# Start of Source material

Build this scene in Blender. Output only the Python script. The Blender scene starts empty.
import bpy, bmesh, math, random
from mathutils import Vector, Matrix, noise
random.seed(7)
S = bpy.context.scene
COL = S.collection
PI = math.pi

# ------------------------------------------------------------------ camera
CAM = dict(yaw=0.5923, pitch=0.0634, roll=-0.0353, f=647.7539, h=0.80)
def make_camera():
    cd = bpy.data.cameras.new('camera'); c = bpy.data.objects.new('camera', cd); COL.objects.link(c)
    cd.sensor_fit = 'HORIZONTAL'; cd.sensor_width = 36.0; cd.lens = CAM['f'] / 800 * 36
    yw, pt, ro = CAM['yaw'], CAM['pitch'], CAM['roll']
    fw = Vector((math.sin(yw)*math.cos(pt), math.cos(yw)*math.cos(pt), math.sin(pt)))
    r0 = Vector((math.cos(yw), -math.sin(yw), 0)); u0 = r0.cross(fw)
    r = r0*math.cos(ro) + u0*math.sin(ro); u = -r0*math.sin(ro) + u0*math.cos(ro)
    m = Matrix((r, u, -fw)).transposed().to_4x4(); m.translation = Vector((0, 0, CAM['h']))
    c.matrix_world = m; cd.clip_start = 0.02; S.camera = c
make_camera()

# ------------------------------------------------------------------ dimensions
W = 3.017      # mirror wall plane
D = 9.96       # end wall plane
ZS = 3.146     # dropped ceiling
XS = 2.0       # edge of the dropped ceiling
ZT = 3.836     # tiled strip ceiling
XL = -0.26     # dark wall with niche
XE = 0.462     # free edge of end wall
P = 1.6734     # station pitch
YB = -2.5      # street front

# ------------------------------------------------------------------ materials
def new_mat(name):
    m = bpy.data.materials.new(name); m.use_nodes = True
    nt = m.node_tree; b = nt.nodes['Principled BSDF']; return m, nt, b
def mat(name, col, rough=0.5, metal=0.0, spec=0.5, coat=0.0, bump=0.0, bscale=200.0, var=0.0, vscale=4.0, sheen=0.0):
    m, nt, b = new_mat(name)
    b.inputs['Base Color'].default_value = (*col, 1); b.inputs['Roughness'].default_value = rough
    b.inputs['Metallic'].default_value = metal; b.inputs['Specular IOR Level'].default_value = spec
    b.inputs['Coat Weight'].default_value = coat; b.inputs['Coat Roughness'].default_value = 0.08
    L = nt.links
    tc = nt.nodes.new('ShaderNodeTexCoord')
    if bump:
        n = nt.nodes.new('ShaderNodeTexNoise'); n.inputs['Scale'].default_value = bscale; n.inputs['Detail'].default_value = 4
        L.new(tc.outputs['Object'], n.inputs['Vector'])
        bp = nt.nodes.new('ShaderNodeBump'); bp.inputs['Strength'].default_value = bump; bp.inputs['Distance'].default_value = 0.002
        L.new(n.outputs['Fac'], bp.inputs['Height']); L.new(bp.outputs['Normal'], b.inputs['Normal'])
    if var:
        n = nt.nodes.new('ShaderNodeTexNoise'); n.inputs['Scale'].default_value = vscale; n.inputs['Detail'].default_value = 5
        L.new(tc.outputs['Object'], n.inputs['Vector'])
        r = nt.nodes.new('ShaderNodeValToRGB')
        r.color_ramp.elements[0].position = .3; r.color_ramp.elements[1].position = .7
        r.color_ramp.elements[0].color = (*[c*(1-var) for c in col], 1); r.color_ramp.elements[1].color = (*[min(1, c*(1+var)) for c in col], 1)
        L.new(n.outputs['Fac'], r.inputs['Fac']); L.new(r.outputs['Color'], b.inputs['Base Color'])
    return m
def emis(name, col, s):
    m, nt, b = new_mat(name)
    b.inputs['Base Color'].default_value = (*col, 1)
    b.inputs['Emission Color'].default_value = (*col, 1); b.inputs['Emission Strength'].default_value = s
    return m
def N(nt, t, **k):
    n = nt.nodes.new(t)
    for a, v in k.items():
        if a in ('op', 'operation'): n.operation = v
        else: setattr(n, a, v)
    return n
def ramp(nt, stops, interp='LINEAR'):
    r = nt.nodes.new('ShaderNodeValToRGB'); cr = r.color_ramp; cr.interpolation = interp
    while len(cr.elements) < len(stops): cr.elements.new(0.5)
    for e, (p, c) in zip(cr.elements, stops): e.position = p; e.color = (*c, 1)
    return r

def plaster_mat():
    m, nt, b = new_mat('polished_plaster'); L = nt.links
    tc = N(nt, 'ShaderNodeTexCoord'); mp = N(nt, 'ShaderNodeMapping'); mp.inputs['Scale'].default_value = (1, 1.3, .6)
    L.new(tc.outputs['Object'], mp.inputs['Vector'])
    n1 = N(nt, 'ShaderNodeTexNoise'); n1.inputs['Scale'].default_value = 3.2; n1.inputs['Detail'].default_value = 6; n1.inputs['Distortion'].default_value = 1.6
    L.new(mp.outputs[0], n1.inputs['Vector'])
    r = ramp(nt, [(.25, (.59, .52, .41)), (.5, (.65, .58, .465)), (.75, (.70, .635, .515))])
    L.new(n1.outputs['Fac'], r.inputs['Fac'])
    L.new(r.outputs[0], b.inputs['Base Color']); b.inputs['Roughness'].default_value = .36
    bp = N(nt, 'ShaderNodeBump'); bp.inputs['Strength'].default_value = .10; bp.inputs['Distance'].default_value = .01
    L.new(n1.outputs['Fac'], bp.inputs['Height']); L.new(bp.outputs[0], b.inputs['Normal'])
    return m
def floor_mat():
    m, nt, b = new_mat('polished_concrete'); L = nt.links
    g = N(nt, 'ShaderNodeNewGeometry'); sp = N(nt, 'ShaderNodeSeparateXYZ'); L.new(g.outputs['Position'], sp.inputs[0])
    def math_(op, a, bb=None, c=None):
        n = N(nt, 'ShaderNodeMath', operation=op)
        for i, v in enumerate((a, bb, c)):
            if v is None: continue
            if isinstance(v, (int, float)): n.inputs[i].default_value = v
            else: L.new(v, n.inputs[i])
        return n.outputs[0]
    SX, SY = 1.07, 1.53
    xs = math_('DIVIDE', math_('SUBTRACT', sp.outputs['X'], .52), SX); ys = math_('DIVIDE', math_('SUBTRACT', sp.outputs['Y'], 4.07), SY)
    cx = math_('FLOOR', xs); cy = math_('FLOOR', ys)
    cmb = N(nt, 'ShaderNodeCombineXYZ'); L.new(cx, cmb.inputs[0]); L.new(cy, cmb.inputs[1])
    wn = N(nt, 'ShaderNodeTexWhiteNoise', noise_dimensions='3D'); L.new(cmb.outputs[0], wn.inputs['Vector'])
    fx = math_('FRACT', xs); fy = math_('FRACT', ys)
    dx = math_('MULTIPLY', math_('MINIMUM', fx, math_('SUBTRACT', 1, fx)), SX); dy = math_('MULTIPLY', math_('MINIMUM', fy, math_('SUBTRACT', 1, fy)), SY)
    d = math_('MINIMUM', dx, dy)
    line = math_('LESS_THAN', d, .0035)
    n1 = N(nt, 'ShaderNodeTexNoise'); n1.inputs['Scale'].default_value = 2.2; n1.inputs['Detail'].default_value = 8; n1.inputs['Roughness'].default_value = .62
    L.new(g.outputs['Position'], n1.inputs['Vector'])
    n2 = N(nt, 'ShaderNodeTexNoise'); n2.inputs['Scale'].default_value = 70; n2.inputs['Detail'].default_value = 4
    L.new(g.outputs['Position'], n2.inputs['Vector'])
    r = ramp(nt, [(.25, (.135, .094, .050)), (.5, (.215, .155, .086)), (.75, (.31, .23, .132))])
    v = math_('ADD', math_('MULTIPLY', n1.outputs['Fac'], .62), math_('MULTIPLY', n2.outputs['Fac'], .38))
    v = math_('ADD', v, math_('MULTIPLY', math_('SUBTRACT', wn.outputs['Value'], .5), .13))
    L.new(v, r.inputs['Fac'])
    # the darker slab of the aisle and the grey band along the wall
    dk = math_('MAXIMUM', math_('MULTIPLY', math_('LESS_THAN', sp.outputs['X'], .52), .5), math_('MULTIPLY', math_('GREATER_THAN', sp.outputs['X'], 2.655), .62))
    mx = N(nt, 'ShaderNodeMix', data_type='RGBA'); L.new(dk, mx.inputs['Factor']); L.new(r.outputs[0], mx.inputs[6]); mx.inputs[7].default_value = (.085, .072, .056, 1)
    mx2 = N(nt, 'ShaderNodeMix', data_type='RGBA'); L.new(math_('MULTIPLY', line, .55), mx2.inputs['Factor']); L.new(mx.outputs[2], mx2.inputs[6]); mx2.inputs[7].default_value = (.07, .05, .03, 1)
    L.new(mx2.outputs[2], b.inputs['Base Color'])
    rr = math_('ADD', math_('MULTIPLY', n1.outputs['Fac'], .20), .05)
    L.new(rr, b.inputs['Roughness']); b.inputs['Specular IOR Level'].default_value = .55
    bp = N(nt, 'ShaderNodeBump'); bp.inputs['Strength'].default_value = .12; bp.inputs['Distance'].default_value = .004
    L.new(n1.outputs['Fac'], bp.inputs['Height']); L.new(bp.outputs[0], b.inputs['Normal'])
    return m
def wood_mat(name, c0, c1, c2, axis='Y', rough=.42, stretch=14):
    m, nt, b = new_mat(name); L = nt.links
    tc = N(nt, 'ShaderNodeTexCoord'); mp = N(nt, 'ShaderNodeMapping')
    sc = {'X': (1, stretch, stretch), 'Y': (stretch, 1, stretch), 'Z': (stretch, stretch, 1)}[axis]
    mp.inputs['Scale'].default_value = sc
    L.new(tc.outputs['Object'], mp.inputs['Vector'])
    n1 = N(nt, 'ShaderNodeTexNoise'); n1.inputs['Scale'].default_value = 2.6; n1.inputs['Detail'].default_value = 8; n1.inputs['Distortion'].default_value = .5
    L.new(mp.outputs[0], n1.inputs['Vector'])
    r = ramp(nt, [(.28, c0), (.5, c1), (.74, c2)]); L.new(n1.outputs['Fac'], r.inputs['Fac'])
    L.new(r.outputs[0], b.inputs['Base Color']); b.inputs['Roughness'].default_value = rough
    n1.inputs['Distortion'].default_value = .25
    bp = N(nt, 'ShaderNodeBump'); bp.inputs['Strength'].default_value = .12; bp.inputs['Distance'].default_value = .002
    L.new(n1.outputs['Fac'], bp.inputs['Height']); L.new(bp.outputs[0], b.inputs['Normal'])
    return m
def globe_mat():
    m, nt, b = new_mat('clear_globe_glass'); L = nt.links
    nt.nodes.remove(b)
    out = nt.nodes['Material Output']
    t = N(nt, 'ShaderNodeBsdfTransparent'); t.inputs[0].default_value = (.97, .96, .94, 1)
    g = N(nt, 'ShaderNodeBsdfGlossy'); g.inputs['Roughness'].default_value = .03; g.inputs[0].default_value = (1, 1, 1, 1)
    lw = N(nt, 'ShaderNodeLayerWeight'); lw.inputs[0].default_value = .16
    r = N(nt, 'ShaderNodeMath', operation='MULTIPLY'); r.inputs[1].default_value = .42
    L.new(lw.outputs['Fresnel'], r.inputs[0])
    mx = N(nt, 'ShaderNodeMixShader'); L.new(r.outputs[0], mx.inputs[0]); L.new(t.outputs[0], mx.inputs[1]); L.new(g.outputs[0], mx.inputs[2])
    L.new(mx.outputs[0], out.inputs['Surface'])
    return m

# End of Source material

**Problem**
Word for word, reproduce the listing above from its start up to and including the line that has "# street front". Give only those lines.

**Solution to the problem**
Build this scene in Blender. Output only the Python script. The Blender scene starts empty.
import bpy, bmesh, math, random
from mathutils import Vector, Matrix, noise
random.seed(7)
S = bpy.context.scene
COL = S.collection
PI = math.pi

# ------------------------------------------------------------------ camera
CAM = dict(yaw=0.5923, pitch=0.0634, roll=-0.0353, f=647.7539, h=0.80)
def make_camera():
    cd = bpy.data.cameras.new('camera'); c = bpy.data.objects.new('camera', cd); COL.objects.link(c)
    cd.sensor_fit = 'HORIZONTAL'; cd.sensor_width = 36.0; cd.lens = CAM['f'] / 800 * 36
    yw, pt, ro = CAM['yaw'], CAM['pitch'], CAM['roll']
    fw = Vector((math.sin(yw)*math.cos(pt), math.cos(yw)*math.cos(pt), math.sin(pt)))
    r0 = Vector((math.cos(yw), -math.sin(yw), 0)); u0 = r0.cross(fw)
    r = r0*math.cos(ro) + u0*math.sin(ro); u = -r0*math.sin(ro) + u0*math.cos(ro)
    m = Matrix((r, u, -fw)).transposed().to_4x4(); m.translation = Vector((0, 0, CAM['h']))
    c.matrix_world = m; cd.clip_start = 0.02; S.camera = c
make_camera()

# ------------------------------------------------------------------ dimensions
W = 3.017      # mirror wall plane
D = 9.96       # end wall plane
ZS = 3.146     # dropped ceiling
XS = 2.0       # edge of the dropped ceiling
ZT = 3.836     # tiled strip ceiling
XL = -0.26     # dark wall with niche
XE = 0.462     # free edge of end wall
P = 1.6734     # station pitch
YB = -2.5      # street front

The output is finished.